A liaison officer asked a GI: "Are you now going to import prostitutes into Yenan?"

The news got around that Colonel DePass had brought us contraceptives and in a place where there was no prostitution, the people had a good laugh.

The Commander's Wife Smothered Her Child To Death

The change in our policy after General Wedemeyer and Hurley replaced General Joseph Stilwell and Ambassador Clarence Gauss, respectively, caught some American observers with the guerrillas unawares. Captain Brooks Dolan had left Yenan for the Shansi-Chahar-Hopeh border region months before Hurley arrived in Yenan. His Chinese interpreter told me the following story about a year later:

Early one morning Dolan was resting in a peasant's hut with a guerrilla unit when the Japanese attacked. The guerrillas, who had extensive underground tunnels, in some areas connecting several villages, hid in a cave under the hut. The Japanese walked overhead. The Chinese commander's wife had a child with her and she hushed him when he began to cry. When the Japanese left and Dolan and the Chinese came out of the tunnel, which was a shallow one, the commander's wife held a dead child in her arms. She had smothered him to death rather than expose Dolan and his guards.
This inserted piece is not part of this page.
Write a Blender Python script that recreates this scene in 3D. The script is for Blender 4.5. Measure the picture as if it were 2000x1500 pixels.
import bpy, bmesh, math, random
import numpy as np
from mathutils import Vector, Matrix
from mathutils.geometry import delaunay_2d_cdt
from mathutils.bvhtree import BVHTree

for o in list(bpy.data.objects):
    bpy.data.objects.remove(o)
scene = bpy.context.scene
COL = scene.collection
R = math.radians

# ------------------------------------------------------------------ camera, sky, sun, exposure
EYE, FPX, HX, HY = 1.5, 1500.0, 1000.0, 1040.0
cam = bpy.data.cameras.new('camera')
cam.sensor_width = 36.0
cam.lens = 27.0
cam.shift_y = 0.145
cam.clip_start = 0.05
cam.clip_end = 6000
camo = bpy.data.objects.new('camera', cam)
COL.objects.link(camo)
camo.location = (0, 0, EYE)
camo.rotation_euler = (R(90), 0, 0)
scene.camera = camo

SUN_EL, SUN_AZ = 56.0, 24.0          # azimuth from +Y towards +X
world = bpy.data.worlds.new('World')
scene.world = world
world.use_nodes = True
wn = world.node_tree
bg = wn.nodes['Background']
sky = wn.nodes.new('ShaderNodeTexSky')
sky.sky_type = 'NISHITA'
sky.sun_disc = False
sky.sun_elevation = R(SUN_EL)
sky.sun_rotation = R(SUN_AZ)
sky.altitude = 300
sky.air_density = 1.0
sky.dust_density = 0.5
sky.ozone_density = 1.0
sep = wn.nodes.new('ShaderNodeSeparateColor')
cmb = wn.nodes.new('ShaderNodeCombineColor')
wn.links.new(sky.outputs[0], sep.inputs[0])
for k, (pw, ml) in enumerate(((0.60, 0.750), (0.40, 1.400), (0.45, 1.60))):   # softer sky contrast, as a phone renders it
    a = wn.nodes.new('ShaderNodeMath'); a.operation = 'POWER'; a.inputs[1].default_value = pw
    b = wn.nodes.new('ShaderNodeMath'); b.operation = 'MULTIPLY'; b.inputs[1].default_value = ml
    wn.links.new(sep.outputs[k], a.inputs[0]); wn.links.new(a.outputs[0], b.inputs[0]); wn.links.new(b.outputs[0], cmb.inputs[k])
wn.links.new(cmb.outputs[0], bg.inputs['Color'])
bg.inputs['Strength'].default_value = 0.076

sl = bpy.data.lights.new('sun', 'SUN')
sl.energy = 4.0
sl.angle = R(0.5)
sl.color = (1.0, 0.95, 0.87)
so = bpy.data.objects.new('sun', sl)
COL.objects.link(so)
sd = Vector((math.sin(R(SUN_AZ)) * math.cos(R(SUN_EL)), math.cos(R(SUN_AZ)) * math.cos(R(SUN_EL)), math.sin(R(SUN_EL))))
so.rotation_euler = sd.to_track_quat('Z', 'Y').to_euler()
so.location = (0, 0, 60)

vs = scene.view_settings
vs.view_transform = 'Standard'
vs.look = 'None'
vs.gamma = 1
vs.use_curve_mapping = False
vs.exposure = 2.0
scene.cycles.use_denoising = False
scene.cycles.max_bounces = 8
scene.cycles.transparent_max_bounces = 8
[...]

Dolan Was Jarred By the Change In Policy

Before Dolan left the area, he gave a stirring speech, and not knowing of Hurley's about-face or Wedemeyer's orders, he believed we were still striving for a coordinated attack against Japan. He told the Chinese soldiers and peasants behind enemy lines that there was no need to dig any more tunnels. He said the Americans were soon going to land on the coast of Shantung and we would fight with the guerrillas.

When Dolan returned to Yenan and saw the strained relationship between the U. S. observers and the Chinese, he was extremely depressed. He later committed suicide in Chungking. Some said he had personal problems and others said his experiences in North China, tied in with American policy, had a lot to do with his mental state.

 

quote...

The hope lies in the people, here and on the Mainland. We have deep faith in them to struggle for progress. It is the duty of those who understand the situation, including those who have been silenced, to awaken the conscience of the whole populace.

We spoke of our common struggles, of the need of preserving and extending constitutional rights. If the people got together and kept special interest elements from dividing them, we would have a better country, a better world.